Tsar Nicholas II of Russia (1868-1918)

See also:
Chap. 03, p03
Eldest son of Tsar Alexander III, Nicholas ascended the Russian imperial throne in 1894. He worked to establish a liberal framework for the conduct of warfare through international law by calling for the International Peace Conference at The Hague in 1899, which led to the founding of the Hague Tribunal. The Hague Conference established "rules of warfare" including the treatment of prisoners of war. Nicholas promoted the construction of the Trans-Siberian Railway as the most efficient way of connecting the raw materials of Siberia with the industries of European Russia. In 1904, the Japanese launched a war against Russia by attacking Port Arthur and seizing control of Korea. After a number of humiliating defeats, the Russians agreed to a negotiated peace settlement through the offices of President Theodore Roosevelt. The Russians acknowledged Japanese rights in southern Manchuria and lost the southern half of the island of Sakhalin. Political unrest forced Nicholas to grant a constitution and call the Duma to sit, establishing Russia as a constitutional monarchy. He attempted to quell domestic discontent by supporting liberal reforms through Prime Minister Petr Stolypin. After the assassination of Archduke Franz Ferdinand of Austria-Hungary in June 1914, Nicholas supported the Serbians and fulfilled his alliance commitments with France and Britain. Russia joined the Allies and launched an invasion of East Prussia, which helped relieve German pressure on the Western Front. Austro-German forces drove east through Russian Poland and Galicia and Nicholas assumed overall command of the Russian armies. Political dissatisfaction with his domestic and foreign policies, coupled with a series of military defeats, led to the February Revolution in March 1917. Nicholas abdicated the throne and the Provisional Government placed the royal family under arrest.

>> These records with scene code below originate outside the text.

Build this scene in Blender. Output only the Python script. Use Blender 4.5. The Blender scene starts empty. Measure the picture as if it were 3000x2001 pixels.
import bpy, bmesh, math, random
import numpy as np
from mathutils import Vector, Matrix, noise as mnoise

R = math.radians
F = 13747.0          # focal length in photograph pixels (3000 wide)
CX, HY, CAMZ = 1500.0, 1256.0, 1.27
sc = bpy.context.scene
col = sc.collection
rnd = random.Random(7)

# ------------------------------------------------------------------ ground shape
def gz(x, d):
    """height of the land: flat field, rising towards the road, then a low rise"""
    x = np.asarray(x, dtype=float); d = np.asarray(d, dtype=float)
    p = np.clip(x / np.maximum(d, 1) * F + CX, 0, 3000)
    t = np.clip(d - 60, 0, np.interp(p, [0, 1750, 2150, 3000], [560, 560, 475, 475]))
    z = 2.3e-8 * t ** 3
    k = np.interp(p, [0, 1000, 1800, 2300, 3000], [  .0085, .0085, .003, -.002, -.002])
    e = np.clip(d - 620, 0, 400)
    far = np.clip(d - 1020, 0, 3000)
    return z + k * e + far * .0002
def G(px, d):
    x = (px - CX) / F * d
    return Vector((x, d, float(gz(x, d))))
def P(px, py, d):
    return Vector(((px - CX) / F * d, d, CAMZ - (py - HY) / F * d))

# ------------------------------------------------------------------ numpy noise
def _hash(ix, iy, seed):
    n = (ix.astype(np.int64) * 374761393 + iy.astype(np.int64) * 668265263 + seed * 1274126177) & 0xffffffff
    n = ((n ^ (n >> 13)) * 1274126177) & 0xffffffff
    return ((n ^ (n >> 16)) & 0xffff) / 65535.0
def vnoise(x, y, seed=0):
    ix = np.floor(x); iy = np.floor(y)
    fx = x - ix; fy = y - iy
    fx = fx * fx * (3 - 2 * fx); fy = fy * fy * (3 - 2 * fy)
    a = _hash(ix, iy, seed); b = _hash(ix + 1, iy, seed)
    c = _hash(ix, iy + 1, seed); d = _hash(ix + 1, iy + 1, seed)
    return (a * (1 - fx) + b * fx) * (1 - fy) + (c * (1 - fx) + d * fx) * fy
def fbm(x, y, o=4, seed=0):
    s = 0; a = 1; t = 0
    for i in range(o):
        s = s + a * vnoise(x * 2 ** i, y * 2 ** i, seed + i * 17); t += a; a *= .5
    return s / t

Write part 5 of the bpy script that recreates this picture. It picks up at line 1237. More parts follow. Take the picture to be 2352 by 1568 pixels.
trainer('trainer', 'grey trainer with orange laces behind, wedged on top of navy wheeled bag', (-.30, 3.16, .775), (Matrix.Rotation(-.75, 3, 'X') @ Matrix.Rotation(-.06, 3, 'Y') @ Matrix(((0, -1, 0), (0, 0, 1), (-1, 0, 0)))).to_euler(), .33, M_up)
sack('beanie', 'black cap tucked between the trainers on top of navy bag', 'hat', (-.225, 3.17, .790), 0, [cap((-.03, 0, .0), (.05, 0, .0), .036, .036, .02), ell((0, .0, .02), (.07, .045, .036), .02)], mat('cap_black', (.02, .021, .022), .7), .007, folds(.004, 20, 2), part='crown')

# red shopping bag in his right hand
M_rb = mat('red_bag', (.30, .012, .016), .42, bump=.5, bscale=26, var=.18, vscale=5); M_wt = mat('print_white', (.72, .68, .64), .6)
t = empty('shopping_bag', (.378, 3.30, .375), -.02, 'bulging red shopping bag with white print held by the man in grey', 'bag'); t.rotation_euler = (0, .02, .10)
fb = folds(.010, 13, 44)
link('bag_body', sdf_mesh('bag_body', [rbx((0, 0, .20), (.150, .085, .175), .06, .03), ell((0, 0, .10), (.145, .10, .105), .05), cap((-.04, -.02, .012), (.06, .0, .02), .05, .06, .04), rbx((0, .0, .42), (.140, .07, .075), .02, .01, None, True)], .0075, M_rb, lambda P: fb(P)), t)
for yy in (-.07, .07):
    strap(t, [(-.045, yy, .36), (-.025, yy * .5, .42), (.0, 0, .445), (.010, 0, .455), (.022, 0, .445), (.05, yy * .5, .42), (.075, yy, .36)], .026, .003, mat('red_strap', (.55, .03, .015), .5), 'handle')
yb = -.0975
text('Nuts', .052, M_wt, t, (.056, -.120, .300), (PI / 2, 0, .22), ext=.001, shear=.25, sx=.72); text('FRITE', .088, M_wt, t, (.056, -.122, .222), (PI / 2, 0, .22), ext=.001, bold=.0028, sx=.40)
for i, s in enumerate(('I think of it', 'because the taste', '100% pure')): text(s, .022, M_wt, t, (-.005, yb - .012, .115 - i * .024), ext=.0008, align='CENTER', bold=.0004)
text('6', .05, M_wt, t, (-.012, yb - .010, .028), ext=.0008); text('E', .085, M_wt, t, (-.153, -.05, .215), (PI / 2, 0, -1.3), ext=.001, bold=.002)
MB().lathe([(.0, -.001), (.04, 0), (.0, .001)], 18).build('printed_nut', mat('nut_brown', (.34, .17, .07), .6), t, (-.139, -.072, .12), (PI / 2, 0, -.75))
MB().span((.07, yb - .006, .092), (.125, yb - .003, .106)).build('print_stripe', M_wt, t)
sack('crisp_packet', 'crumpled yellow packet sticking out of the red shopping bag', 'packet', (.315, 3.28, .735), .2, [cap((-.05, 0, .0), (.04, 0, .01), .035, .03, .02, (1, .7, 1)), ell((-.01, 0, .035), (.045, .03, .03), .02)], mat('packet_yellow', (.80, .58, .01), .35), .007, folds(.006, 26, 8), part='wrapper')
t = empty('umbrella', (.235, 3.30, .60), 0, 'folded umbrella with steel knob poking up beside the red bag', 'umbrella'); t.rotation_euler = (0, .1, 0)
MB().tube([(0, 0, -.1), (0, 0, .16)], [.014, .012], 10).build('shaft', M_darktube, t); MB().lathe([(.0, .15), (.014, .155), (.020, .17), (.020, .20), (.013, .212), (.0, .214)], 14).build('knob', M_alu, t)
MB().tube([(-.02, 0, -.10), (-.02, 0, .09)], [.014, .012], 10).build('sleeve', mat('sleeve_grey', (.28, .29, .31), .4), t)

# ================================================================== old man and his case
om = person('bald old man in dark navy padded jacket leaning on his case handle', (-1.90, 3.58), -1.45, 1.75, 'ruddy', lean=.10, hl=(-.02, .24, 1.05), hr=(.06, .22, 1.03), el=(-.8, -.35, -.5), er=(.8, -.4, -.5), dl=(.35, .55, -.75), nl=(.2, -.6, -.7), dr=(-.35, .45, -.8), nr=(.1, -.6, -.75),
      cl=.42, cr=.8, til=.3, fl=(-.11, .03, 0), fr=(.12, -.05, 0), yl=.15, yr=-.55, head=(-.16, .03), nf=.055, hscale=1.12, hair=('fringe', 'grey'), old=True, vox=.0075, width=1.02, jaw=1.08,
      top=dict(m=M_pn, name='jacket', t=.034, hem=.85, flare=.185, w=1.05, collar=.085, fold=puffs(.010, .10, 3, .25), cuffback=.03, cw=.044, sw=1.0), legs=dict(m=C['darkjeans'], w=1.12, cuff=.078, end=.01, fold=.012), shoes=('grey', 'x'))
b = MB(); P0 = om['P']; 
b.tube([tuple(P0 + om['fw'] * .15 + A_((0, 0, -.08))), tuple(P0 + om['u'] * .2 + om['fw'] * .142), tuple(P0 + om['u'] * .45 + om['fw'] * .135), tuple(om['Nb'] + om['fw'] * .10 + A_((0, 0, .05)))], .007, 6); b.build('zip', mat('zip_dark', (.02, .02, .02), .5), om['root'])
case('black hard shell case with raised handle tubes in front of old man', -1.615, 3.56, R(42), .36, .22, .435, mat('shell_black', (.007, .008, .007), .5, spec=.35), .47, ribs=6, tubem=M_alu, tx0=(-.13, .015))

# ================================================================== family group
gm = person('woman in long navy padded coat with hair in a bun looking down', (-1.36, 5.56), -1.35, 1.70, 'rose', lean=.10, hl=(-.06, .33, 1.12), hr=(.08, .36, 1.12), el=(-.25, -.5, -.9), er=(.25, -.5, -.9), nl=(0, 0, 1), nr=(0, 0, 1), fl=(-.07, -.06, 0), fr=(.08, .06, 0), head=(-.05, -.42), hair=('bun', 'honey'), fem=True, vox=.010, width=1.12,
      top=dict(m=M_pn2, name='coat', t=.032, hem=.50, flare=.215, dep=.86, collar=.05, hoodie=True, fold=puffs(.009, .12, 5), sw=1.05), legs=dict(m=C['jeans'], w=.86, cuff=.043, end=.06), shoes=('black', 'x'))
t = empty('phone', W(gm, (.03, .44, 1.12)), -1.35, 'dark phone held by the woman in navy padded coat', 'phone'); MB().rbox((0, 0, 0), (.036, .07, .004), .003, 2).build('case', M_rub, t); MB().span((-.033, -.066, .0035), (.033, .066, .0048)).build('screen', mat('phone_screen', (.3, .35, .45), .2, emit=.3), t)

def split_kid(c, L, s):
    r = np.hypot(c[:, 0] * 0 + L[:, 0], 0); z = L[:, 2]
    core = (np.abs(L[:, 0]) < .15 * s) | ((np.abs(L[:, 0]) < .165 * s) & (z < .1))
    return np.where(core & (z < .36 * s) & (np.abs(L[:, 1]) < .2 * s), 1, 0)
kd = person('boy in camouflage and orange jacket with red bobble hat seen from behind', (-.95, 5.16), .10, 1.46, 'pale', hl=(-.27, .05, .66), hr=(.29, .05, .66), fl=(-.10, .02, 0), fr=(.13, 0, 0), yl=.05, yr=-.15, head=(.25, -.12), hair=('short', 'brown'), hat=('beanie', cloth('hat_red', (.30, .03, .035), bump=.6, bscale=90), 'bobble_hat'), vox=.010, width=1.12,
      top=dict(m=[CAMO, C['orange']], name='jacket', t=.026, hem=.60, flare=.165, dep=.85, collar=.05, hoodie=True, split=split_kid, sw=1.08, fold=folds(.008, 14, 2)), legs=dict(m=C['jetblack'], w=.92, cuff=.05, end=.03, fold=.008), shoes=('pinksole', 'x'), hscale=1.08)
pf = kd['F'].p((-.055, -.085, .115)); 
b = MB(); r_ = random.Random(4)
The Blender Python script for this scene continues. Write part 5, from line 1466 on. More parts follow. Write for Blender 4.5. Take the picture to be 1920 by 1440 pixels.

After the Bolsheviks seized power in the October Revolution in November 1917, the new regime took precautions to prevent Nicholas and his family from liberation by the White forces. The Bolsheviks executed the Romanovs at Ekaterinburg in July 1918.

Madame Orjewski

A Russian humanitarian, Orjewski was a leader of the Russian Sisters' Commission during World War I. She was involved in the care and treatment of prisoners of war and was strongly supported by Tsarina Alexandra and Empress Dowager Marie Feodorovna. In 1915, Orjewski conducted an extensive inspection tour of prison camps in Russia and reported on problems in the logistical system. She then conducted a tour of prison camps in Germany in an official capacity for the Russian government. Orjewski was impressed with the American YMCA's War Prisoners' Aid program and asked Conrad Hoffman to permanently take over relief distribution operations on behalf of Russian prisoners. The Russian Sisters' Commission would provide the supplies and WPA Secretaries would distribute the aid to POW's in Germany. Hoffman agreed on the condition that a reciprocal program be set up for German prisoners in Russian prison camps.